Murray, Paul. The Bee Sting. Farrar. Aug. 2023. 656p. ISBN 9780374600303. $30. LITERARY
His once-gilded car business is going under, but Dickie Barnes would rather spend his time building a doomsday bunker in the woods. Meanwhile, his wife is selling her jewelry, his straight-A teenage daughter has turned to drink, and son PJ is planning to run away. What went wrong? From National Book Award finalist Murray (Skippy Dies); with a 75,000-copy first printing.
Sacks, Rebecca. The Lover. Harper. Aug. 2023. 288p. ISBN 9780063284234. $29.99. CD. LITERARY
While studying in Tel Aviv, Canadian Allison falls in love with Israeli soldier Eyal. They’re inseparable whenever he’s home on leave, but something dynamites their relationship after his troubled return from an invasion of Gaza. Following Sacks’s debut, the Kafka Prize–winning City of a Thousand Gates.
Santiago, Esmeralda. Las Madres. Knopf. Aug. 2023. 336p. ISBN 9780307962614. $28. LITERARY
In 2017, Luz returns home to Puerto Rico with family and friends—the “madres” of the title—hoping to recover memories lost in a 1975 accident that took the lives of her accomplished scientist parents. The first novel in a decade from an author whose memoir When I Was Puerto Rican was a major best seller.
Skyhorse, Brando. My Name Is Iris. Avid Reader: S. & S. Aug. 2023. 256p. ISBN 9781982177850. $28. LITERARY
Meant to replace driver's licenses and other IDs, the high-tech wristband pitched by a Silicon Valley startup is issued only to those who can prove parental citizenship. As such, second-generation Mexican American Iris Prince (and millions of others) are suddenly “of unverifiable origin.” From the author of the PEN/Hemingway Award–winning The Madonnas of Echo Park.

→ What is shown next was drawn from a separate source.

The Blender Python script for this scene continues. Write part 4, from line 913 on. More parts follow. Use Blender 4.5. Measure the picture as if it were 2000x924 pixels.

Yu Miri. The End of August. Riverhead. Aug. 2023. 656p. tr. from Japanese by Morgan Giles. ISBN 9780593542668. $30. LITERARY
Lee Woo-cheol wants to compete in the Olympics, but because he lives in 1930s Japanese-occupied Korea, he would have to run under Japan’s flag. Decades later, when his Japan-based granddaughter plans to run a marathon, she asks Korean shamans to perform a ritual connecting her to his ghost. The author’s Tokyo Ueno Station won the 2020 National Book Award for Translated Literature.